** Start of GIVEN DATA **

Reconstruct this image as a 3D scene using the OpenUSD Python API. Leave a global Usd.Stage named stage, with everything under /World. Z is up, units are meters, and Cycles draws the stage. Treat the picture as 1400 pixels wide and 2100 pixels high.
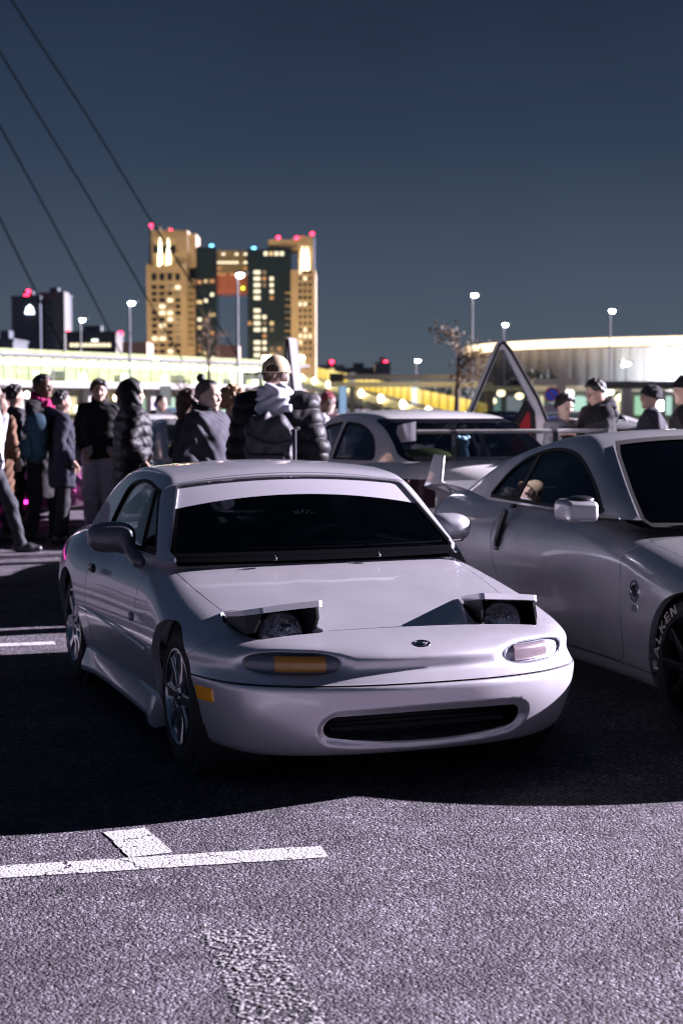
import math, random
import numpy as np
import trimesh, usdkit, meshkit
import manifold3d as m3
from manifold3d import Manifold, Mesh, CrossSection
from scipy.interpolate import CubicSpline
from pxr import Usd, UsdGeom, UsdLux, UsdShade, Sdf, Gf, Vt

stage = Usd.Stage.CreateInMemory()
UsdGeom.SetStageUpAxis(stage, 'Z'); UsdGeom.SetStageMetersPerUnit(stage, 1.0)
UsdGeom.Xform.Define(stage, '/World'); UsdGeom.Scope.Define(stage, '/World/Looks')
pi = math.pi
rng = np.random.default_rng(7); random.seed(7)

# ---------------------------------------------------------------- camera, sky, key light, exposure
CAM_H, PITCH = 1.48, 3.898
cam = UsdGeom.Camera.Define(stage, '/World/camera')
cam.AddTranslateOp().Set(Gf.Vec3d(0, 0, CAM_H)); cam.AddRotateXOp().Set(90 - PITCH)
cam.CreateHorizontalApertureAttr(24.0); cam.CreateVerticalApertureAttr(36.0)
cam.CreateFocalLengthAttr(55.45); cam.CreateClippingRangeAttr(Gf.Vec2f(0.1, 5000))
cam.CreateFStopAttr(3.6); cam.CreateFocusDistanceAttr(5.95)
cam.CreateExposureAttr(2.3)
SUN_AZ, SUN_EL = 21.0, 18.5          # towards the flood lights: degrees from +x (to the right) round to +y (away)
_d = np.array([math.cos(math.radians(SUN_AZ)), math.sin(math.radians(SUN_AZ))])
sun = UsdLux.DistantLight.Define(stage, '/World/flood_light_key')
sun.CreateIntensityAttr(1.2); sun.CreateAngleAttr(0.5); sun.CreateColorAttr(Gf.Vec3f(1.0, 0.89, 1.09)); sun.CreateNormalizeAttr(True)
sun.AddRotateZOp().Set(SUN_AZ - 90); sun.AddRotateXOp().Set(-(90 - SUN_EL))
dome = UsdLux.DomeLight.Define(stage, '/World/sky')
_sk = usdkit.material(stage, '/World/Looks/night_sky', {
    'tc': ('texture_coordinate', {}), 'sep': ('separate_xyz', {}),
    'ramp': ('rgb_ramp', {'ramp': [(0, (.010, .012, .015)), (.49, (.012, .015, .019)), (.502, (.0185, .0235, .030)), (.535, (.0132, .0184, .0275)), (.58, (.0058, .0096, .0178)), (.625, (.0032, .0057, .0118)), (.72, (.0024, .0041, .0088)), (1, (.0018, .0030, .0068))]}),
    'mr': ('map_range', {'from_min': -1.0, 'from_max': 1.0, 'to_min': 0.0, 'to_max': 1.0}),
    'nz': ('noise_texture', {'scale': 2.2, 'detail': 4.0, 'roughness': .55}),
    'nr': ('map_range', {'from_min': .3, 'from_max': .75, 'to_min': .86, 'to_max': 1.16}),
    'cl': ('mix_color', {'blend_type': 'multiply', 'fac': 1.0}),
    'cmb': ('combine_color', {}),
    'sky': ('sky_texture', {'sky_type': 'single_scattering', 'sun_disc': False, 'sun_elevation': math.radians(SUN_EL), 'sun_rotation': math.atan2(_d[0], _d[1])}),
    'mix': ('mix_color', {'blend_type': 'mix', 'fac': 0.998, 'use_clamp': False}),
    'bg': ('background_shader', {'strength': 0.1}),
    'sc': ('mix_color', {'blend_type': 'multiply', 'fac': 1.0, 'b': (1.0, 1.0, 1.0), 'use_clamp': False}),
    'gain': ('mix_color', {'blend_type': 'divide', 'fac': 1.0, 'b': (.1, .1, .1), 'use_clamp': False}),
}, [('tc.generated', 'sep.vector'), ('sep.z', 'mr.value'), ('mr.result', 'ramp.fac'), ('tc.generated', 'nz.vector'), ('nz.fac', 'nr.value'),
    ('nr.result', 'cmb.r'), ('nr.result', 'cmb.g'), ('nr.result', 'cmb.b'), ('ramp.color', 'cl.a'), ('cmb.color', 'cl.b'),
    ('cl.result', 'gain.a'), ('sky.color', 'mix.a'), ('gain.result', 'mix.b'), ('mix.result', 'bg.color')], surface='bg.background')
UsdShade.MaterialBindingAPI.Apply(dome.GetPrim()).Bind(_sk)

# ---------------------------------------------------------------- names, tags, mesh output
_used = {}
def numbered(parent, name):
    k = (parent, name); n = _used.get(k, 0); _used[k] = n + 1
    return name if n == 0 else f'{name}_{n:03d}'
def tag(prim, label=None, cat=None, group=None, kind=None):
    for k, v in (('label', label), ('category', cat), ('group', group), ('kind', kind)):
        if v: prim.SetCustomDataByKey(k, v)
    return prim
def thing(name, label, cat, loc=(0, 0, 0), rotz=0.0, group=None, kind=None):
    x = UsdGeom.Xform.Define(stage, '/World/' + numbered('/World', name))
    x.AddTranslateOp().Set(Gf.Vec3d(*map(float, loc))); x.AddRotateZOp().Set(float(rotz))
    return tag(x.GetPrim(), label, cat, group, kind)
def ppath(parent): return '/World' if parent is None else str(parent.GetPath())
def obj(name, mesh, mat, parent=None, smooth=35, label=None, cat=None, group=None, kind=None):
    p = ppath(parent)
    if isinstance(mesh, list): mesh = cat_(mesh)
    m = usdkit.mesh(stage, p + '/' + numbered(p, name), mesh, mat, smooth=smooth)
    return tag(m.GetPrim(), label, cat, group, kind)
def raw(name, V, N, mat, parent, label=None):
    """unshared triangle corners with their own normals"""
    p = ppath(parent); m = UsdGeom.Mesh.Define(stage, p + '/' + numbered(p, name)); n = len(V)
    m.CreatePointsAttr(Vt.Vec3fArray.FromNumpy(V.astype(np.float32)))
    m.CreateFaceVertexCountsAttr(Vt.IntArray.FromNumpy(np.full(n // 3, 3, np.int32)))
    m.CreateFaceVertexIndicesAttr(Vt.IntArray.FromNumpy(np.arange(n, dtype=np.int32)))
    m.CreateSubdivisionSchemeAttr('none'); m.CreateNormalsAttr(Vt.Vec3fArray.FromNumpy(N.astype(np.float32))); m.SetNormalsInterpolation('vertex')
    UsdShade.MaterialBindingAPI.Apply(m.GetPrim()).Bind(mat)
    return tag(m.GetPrim(), label)
def dup(src, name, loc, rotz, label=None, group=None):
    was = src.GetCustomData()
    r = thing(name, label or was['label'], was['category'], loc, rotz, group or was.get('group'))
    r.GetReferences().AddInternalReference(src.GetPath()); r.SetInstanceable(True)
    return r

# ---------------------------------------------------------------- mesh helpers
def tm(V, F): return trimesh.Trimesh(np.asarray(V, float), np.asarray(F, int), process=False)
def of(m):
    if isinstance(m, Manifold):
        q = m.to_mesh(); return tm(q.vert_properties[:, :3], q.tri_verts)
    return m
def cat_(ms): return trimesh.util.concatenate([of(m) for m in ms])
def mani(t):
    m = Manifold(Mesh(np.asarray(t.vertices, np.float32), np.asarray(t.faces, np.uint32)))
    if m.num_tri() == 0: print('EMPTY', m.status(), len(t.faces))
    return m
def box(sx, sy, sz, c=(0, 0, 0), rz=0.0):
    b = trimesh.creation.box((sx, sy, sz))
    if rz: b.apply_transform(trimesh.transformations.rotation_matrix(rz, (0, 0, 1)))
    b.apply_translation(c); return b
def rbox(sx, sy, sz, r, c=(0, 0, 0), seg=8):
    h = np.array([sx, sy, sz]) / 2 - r
    s = [Manifold.sphere(r, seg).translate(tuple(h * np.array(q))) for q in np.ndindex(2, 2, 2) for q in [tuple(2 * np.array(q) - 1)]]
    return Manifold.batch_hull(s).translate(tuple(map(float, c)))
def tube(pts, r, sec=8, caps=True):
    P = np.asarray(pts, float); n = len(P); R = np.broadcast_to(np.asarray(r, float), n)
    T = np.gradient(P, axis=0); T /= np.linalg.norm(T, axis=1, keepdims=True) + 1e-12
    u = np.cross(T[0], [0, 0, 1.]); u = u if np.linalg.norm(u) > .1 else np.cross(T[0], [1., 0, 0]); u /= np.linalg.norm(u)
    V = []
    for i in range(n):
        u = u - T[i] * (u @ T[i]); u /= np.linalg.norm(u); w = np.cross(T[i], u)
        a = np.arange(sec) * 2 * pi / sec
        V.append(P[i] + R[i] * (np.cos(a)[:, None] * u + np.sin(a)[:, None] * w))
    V = np.vstack(V); F = []
    for i in range(n - 1):
        for j in range(sec):
            a, b = i * sec + j, i * sec + (j + 1) % sec
            F += [[a, b, b + sec], [a, b + sec, a + sec]]
    if caps:
        V = np.vstack([V, P[0], P[-1]]); e = (n - 1) * sec
        for j in range(sec):
            F += [[n * sec, (j + 1) % sec, j], [n * sec + 1, e + j, e + (j + 1) % sec]]
    return tm(V, F)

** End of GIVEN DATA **

**STATED EXERCISE:**
Repeat the lines above, starting at the first and stopping after the line that holds "from pxr import", with the pictures left out.

**EXERCISE OUTPUT:**
Reconstruct this image as a 3D scene using the OpenUSD Python API. Leave a global Usd.Stage named stage, with everything under /World. Z is up, units are meters, and Cycles draws the stage. Treat the picture as 1400 pixels wide and 2100 pixels high.
import math, random
import numpy as np
import trimesh, usdkit, meshkit
import manifold3d as m3
from manifold3d import Manifold, Mesh, CrossSection
from scipy.interpolate import CubicSpline
from pxr import Usd, UsdGeom, UsdLux, UsdShade, Sdf, Gf, Vt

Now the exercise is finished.